#### [Problem to work on]
Read the data and repeat all of it exactly.

==== Given data

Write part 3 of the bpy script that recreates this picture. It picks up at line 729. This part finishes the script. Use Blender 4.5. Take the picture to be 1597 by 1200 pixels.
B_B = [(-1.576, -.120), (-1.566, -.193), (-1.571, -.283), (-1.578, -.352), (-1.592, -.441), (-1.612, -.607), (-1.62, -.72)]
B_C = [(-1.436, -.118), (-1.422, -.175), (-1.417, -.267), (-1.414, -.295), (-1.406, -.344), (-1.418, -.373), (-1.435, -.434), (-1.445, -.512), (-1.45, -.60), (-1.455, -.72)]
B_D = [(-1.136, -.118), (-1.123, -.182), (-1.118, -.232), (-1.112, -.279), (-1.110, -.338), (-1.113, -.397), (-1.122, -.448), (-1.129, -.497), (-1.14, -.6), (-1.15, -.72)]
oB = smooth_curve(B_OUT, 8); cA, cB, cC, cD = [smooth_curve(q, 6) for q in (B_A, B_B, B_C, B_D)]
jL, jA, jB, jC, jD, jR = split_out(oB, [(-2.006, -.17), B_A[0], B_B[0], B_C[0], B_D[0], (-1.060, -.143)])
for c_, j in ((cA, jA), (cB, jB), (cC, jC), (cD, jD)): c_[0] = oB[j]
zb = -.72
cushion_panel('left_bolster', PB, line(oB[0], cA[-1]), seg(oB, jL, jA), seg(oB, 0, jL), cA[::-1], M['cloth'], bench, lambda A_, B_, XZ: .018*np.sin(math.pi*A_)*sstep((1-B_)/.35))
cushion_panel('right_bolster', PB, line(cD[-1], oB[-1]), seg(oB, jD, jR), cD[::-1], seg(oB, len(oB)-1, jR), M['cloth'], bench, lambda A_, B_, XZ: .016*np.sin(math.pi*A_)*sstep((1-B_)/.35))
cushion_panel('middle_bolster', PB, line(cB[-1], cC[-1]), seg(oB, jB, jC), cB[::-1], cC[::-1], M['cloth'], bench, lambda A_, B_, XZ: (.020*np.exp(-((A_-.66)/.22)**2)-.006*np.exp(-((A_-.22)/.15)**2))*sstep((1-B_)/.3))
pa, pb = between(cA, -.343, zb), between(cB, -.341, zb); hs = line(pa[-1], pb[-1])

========

#### [Complete response]
Write part 3 of the bpy script that recreates this picture. It picks up at line 729. This part finishes the script. Use Blender 4.5. Take the picture to be 1597 by 1200 pixels.
B_B = [(-1.576, -.120), (-1.566, -.193), (-1.571, -.283), (-1.578, -.352), (-1.592, -.441), (-1.612, -.607), (-1.62, -.72)]
B_C = [(-1.436, -.118), (-1.422, -.175), (-1.417, -.267), (-1.414, -.295), (-1.406, -.344), (-1.418, -.373), (-1.435, -.434), (-1.445, -.512), (-1.45, -.60), (-1.455, -.72)]
B_D = [(-1.136, -.118), (-1.123, -.182), (-1.118, -.232), (-1.112, -.279), (-1.110, -.338), (-1.113, -.397), (-1.122, -.448), (-1.129, -.497), (-1.14, -.6), (-1.15, -.72)]
oB = smooth_curve(B_OUT, 8); cA, cB, cC, cD = [smooth_curve(q, 6) for q in (B_A, B_B, B_C, B_D)]
jL, jA, jB, jC, jD, jR = split_out(oB, [(-2.006, -.17), B_A[0], B_B[0], B_C[0], B_D[0], (-1.060, -.143)])
for c_, j in ((cA, jA), (cB, jB), (cC, jC), (cD, jD)): c_[0] = oB[j]
zb = -.72
cushion_panel('left_bolster', PB, line(oB[0], cA[-1]), seg(oB, jL, jA), seg(oB, 0, jL), cA[::-1], M['cloth'], bench, lambda A_, B_, XZ: .018*np.sin(math.pi*A_)*sstep((1-B_)/.35))
cushion_panel('right_bolster', PB, line(cD[-1], oB[-1]), seg(oB, jD, jR), cD[::-1], seg(oB, len(oB)-1, jR), M['cloth'], bench, lambda A_, B_, XZ: .016*np.sin(math.pi*A_)*sstep((1-B_)/.35))
cushion_panel('middle_bolster', PB, line(cB[-1], cC[-1]), seg(oB, jB, jC), cB[::-1], cC[::-1], M['cloth'], bench, lambda A_, B_, XZ: (.020*np.exp(-((A_-.66)/.22)**2)-.006*np.exp(-((A_-.22)/.15)**2))*sstep((1-B_)/.3))
pa, pb = between(cA, -.343, zb), between(cB, -.341, zb); hs = line(pa[-1], pb[-1])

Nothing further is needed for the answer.